▶ _Stated task_: Leaving the pictures aside, transcribe every line below exactly.

—————

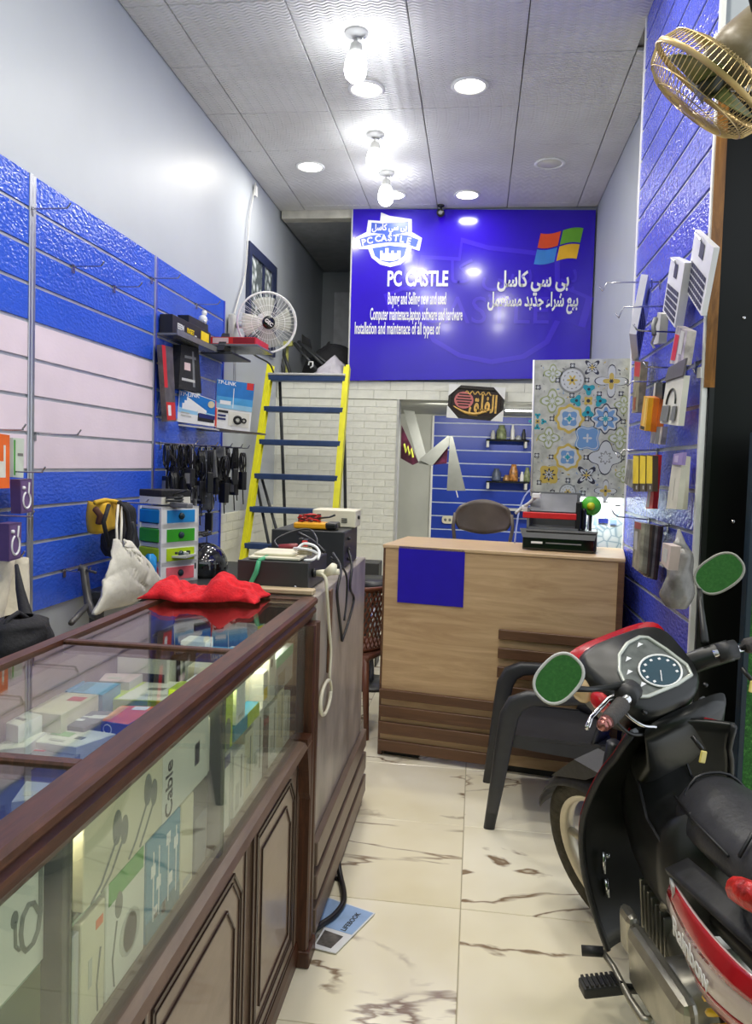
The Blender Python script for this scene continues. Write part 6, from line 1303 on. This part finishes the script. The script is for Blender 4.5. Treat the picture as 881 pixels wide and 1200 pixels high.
# centre tunnel from the head down to the seat
def tun(y, z, w_, h_): return [V((w_*math.copysign(abs(math.cos(a))**.7, math.cos(a)), y, z+h_*math.copysign(abs(math.sin(a))**.7, math.sin(a)))) for a in [2*PI*k/20 for k in range(20)]]
b = B(); b.smooth = True
tn = so('centre_tunnel', b.rings([tun(.30,.62,.085,.20), tun(.24,.56,.095,.17), tun(.15,.50,.10,.13), tun(.04,.50,.105,.14), tun(-.08,.55,.12,.16)]), BK)
so('keyhole_ring', B().tube([(.028*math.cos(a)*(1 if math.sin(a) > -.3 else .75), .205-.09*math.sin(a)*.5, .72+.09*math.sin(a)*.55-.02) for a in [2*PI*k/20 for k in range(20)]], .006, 6, True), BK2, tn)
so('keyhole_cover', B().slab([(-.02,.225,.655),(.02,.225,.655),(.022,.175,.745),(-.022,.175,.745)], .004), mat('grey_green_cover', (88,92,80), .5), tn)
so('seam', B().tube([(-.055,.27,.80),(-.075,.20,.66),(-.095,.10,.60),(-.10,.0,.58)], .004, 5).tube([(.055,.27,.80),(.075,.20,.66),(.095,.10,.60),(.10,.0,.58)], .004, 5), BK2, tn)
for x, z in ((-.10,.66),(.10,.66),(-.13,.40)): so('bolt', B().lathe([(.008,0),(.008,.004),(.001,.006)], Matrix.Translation((x,shield_in(.5+x*.4*5*.5,.5)[1]-.016,z)) @ Matrix.Rotation(PI/2,4,'X'), 10), CHROME, tn)
so('chrome_clip', B().tube([(-.145,.29,.42),(-.148,.285,.36)], .006, 6).tube([(-.142,.29,.34),(-.14,.285,.29)], .007, 6), CHROME)
# steering head cowl and instruments
def sec(y, z, w_, h_, k=.55): return [V((w_*math.copysign(abs(math.cos(a))**k, math.cos(a)), y, z+h_*math.copysign(abs(math.sin(a))**k, math.sin(a)))) for a in [2*PI*q_/28 for q_ in range(28)]]
TILT = Matrix.Translation((-.04,.215,.965)) @ Matrix.Rotation(math.radians(40), 4, 'X')
def csec(h, w_, d_, yo=0, k=.6): return [TILT @ V((w_*math.copysign(abs(math.cos(a))**k, math.cos(a))*(1+.18*math.sin(a)), yo+d_*math.copysign(abs(math.sin(a))**k, math.sin(a)), h)) for a in [2*PI*q_/28 for q_ in range(28)]]
b = B(); b.smooth = True
hc = so('head_cowl', b.rings([csec(-.17,.07,.06), csec(-.12,.13,.10), csec(-.04,.16,.125), csec(.0,.155,.122), csec(.018,.142,.11)]), BK, M=SR)
b = B(); b.smooth = True
so('red_visor', b.rings([csec(-.10,.146,.06,.065), csec(-.04,.172,.07,.072), csec(-.01,.166,.07,.072)]), RED, hc, M=SR)
so('amber_indicator', B().ball(TILT @ V((-.16,.045,-.055)), .04, None, 8, (.5,1,1)), mat('pale_amber_lens', (226,196,150), .15), hc, M=SR)
so('red_indicator', B().ball(TILT @ V((-.157,-.02,-.03)), .036, None, 8, (.45,1,.8)), mat('red_lens', (214,30,44), .1, coat=.5), hc, M=SR)
so('lower_cowl', (lambda q_: (setattr(q_, 'smooth', True), q_.rings([sec(.13,.84,.15,.03), sec(.15,.76,.14,.04), sec(.24,.70,.11,.07), sec(.28,.62,.095,.08)]))[1])(B()), BK, hc, M=SR)
dsh = [(.9*x, .9*y) for x, y in ((-.112,-.075),(-.075,-.088),(.04,-.09),(.105,-.082),(.118,-.05),(.10,.02),(.078,.078),(.055,.09),(.0,.085),(-.055,.06),(-.095,.015),(-.116,-.04))]
ip = so('instrument_panel', B().prism(dsh, .006, TILT, .016), mat('grey_dial_plate', (104,108,104), .3, var=.2, scale=30), hc, M=SR)
so('panel_rim', B().tube([TILT @ V((x, y, .024)) for x, y in dsh], .0055, 6, True), mat('pale_rim', (196,200,190), .25, .3), ip, M=SR)
so('speed_dial', B().prism([(.022+.062*math.cos(k*PI/14), -.030+.046*math.sin(k*PI/14)) for k in range(28)], .003, TILT, .022), mat('dial_blue', (36,66,78), .25), ip, M=SR)
so('dial_rim', B().tube([TILT @ V((.022+.064*math.cos(k*PI/14), -.030+.048*math.sin(k*PI/14), .026)) for k in range(28)], .003, 6, True), WHITE, ip, M=SR)
mk = B()
for k in range(9):
    a = math.radians(215-31*k); mk.box(-.004,.004,-.003,.003,.0252,.0262, TILT @ Matrix.Translation((.022+.05*math.cos(a), -.030+.036*math.sin(a), 0)))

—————

▶ _The reply_:
The Blender Python script for this scene continues. Write part 6, from line 1303 on. This part finishes the script. The script is for Blender 4.5. Treat the picture as 881 pixels wide and 1200 pixels high.
# centre tunnel from the head down to the seat
def tun(y, z, w_, h_): return [V((w_*math.copysign(abs(math.cos(a))**.7, math.cos(a)), y, z+h_*math.copysign(abs(math.sin(a))**.7, math.sin(a)))) for a in [2*PI*k/20 for k in range(20)]]
b = B(); b.smooth = True
tn = so('centre_tunnel', b.rings([tun(.30,.62,.085,.20), tun(.24,.56,.095,.17), tun(.15,.50,.10,.13), tun(.04,.50,.105,.14), tun(-.08,.55,.12,.16)]), BK)
so('keyhole_ring', B().tube([(.028*math.cos(a)*(1 if math.sin(a) > -.3 else .75), .205-.09*math.sin(a)*.5, .72+.09*math.sin(a)*.55-.02) for a in [2*PI*k/20 for k in range(20)]], .006, 6, True), BK2, tn)
so('keyhole_cover', B().slab([(-.02,.225,.655),(.02,.225,.655),(.022,.175,.745),(-.022,.175,.745)], .004), mat('grey_green_cover', (88,92,80), .5), tn)
so('seam', B().tube([(-.055,.27,.80),(-.075,.20,.66),(-.095,.10,.60),(-.10,.0,.58)], .004, 5).tube([(.055,.27,.80),(.075,.20,.66),(.095,.10,.60),(.10,.0,.58)], .004, 5), BK2, tn)
for x, z in ((-.10,.66),(.10,.66),(-.13,.40)): so('bolt', B().lathe([(.008,0),(.008,.004),(.001,.006)], Matrix.Translation((x,shield_in(.5+x*.4*5*.5,.5)[1]-.016,z)) @ Matrix.Rotation(PI/2,4,'X'), 10), CHROME, tn)
so('chrome_clip', B().tube([(-.145,.29,.42),(-.148,.285,.36)], .006, 6).tube([(-.142,.29,.34),(-.14,.285,.29)], .007, 6), CHROME)
# steering head cowl and instruments
def sec(y, z, w_, h_, k=.55): return [V((w_*math.copysign(abs(math.cos(a))**k, math.cos(a)), y, z+h_*math.copysign(abs(math.sin(a))**k, math.sin(a)))) for a in [2*PI*q_/28 for q_ in range(28)]]
TILT = Matrix.Translation((-.04,.215,.965)) @ Matrix.Rotation(math.radians(40), 4, 'X')
def csec(h, w_, d_, yo=0, k=.6): return [TILT @ V((w_*math.copysign(abs(math.cos(a))**k, math.cos(a))*(1+.18*math.sin(a)), yo+d_*math.copysign(abs(math.sin(a))**k, math.sin(a)), h)) for a in [2*PI*q_/28 for q_ in range(28)]]
b = B(); b.smooth = True
hc = so('head_cowl', b.rings([csec(-.17,.07,.06), csec(-.12,.13,.10), csec(-.04,.16,.125), csec(.0,.155,.122), csec(.018,.142,.11)]), BK, M=SR)
b = B(); b.smooth = True
so('red_visor', b.rings([csec(-.10,.146,.06,.065), csec(-.04,.172,.07,.072), csec(-.01,.166,.07,.072)]), RED, hc, M=SR)
so('amber_indicator', B().ball(TILT @ V((-.16,.045,-.055)), .04, None, 8, (.5,1,1)), mat('pale_amber_lens', (226,196,150), .15), hc, M=SR)
so('red_indicator', B().ball(TILT @ V((-.157,-.02,-.03)), .036, None, 8, (.45,1,.8)), mat('red_lens', (214,30,44), .1, coat=.5), hc, M=SR)
so('lower_cowl', (lambda q_: (setattr(q_, 'smooth', True), q_.rings([sec(.13,.84,.15,.03), sec(.15,.76,.14,.04), sec(.24,.70,.11,.07), sec(.28,.62,.095,.08)]))[1])(B()), BK, hc, M=SR)
dsh = [(.9*x, .9*y) for x, y in ((-.112,-.075),(-.075,-.088),(.04,-.09),(.105,-.082),(.118,-.05),(.10,.02),(.078,.078),(.055,.09),(.0,.085),(-.055,.06),(-.095,.015),(-.116,-.04))]
ip = so('instrument_panel', B().prism(dsh, .006, TILT, .016), mat('grey_dial_plate', (104,108,104), .3, var=.2, scale=30), hc, M=SR)
so('panel_rim', B().tube([TILT @ V((x, y, .024)) for x, y in dsh], .0055, 6, True), mat('pale_rim', (196,200,190), .25, .3), ip, M=SR)
so('speed_dial', B().prism([(.022+.062*math.cos(k*PI/14), -.030+.046*math.sin(k*PI/14)) for k in range(28)], .003, TILT, .022), mat('dial_blue', (36,66,78), .25), ip, M=SR)
so('dial_rim', B().tube([TILT @ V((.022+.064*math.cos(k*PI/14), -.030+.048*math.sin(k*PI/14), .026)) for k in range(28)], .003, 6, True), WHITE, ip, M=SR)
mk = B()
for k in range(9):
    a = math.radians(215-31*k); mk.box(-.004,.004,-.003,.003,.0252,.0262, TILT @ Matrix.Translation((.022+.05*math.cos(a), -.030+.036*math.sin(a), 0)))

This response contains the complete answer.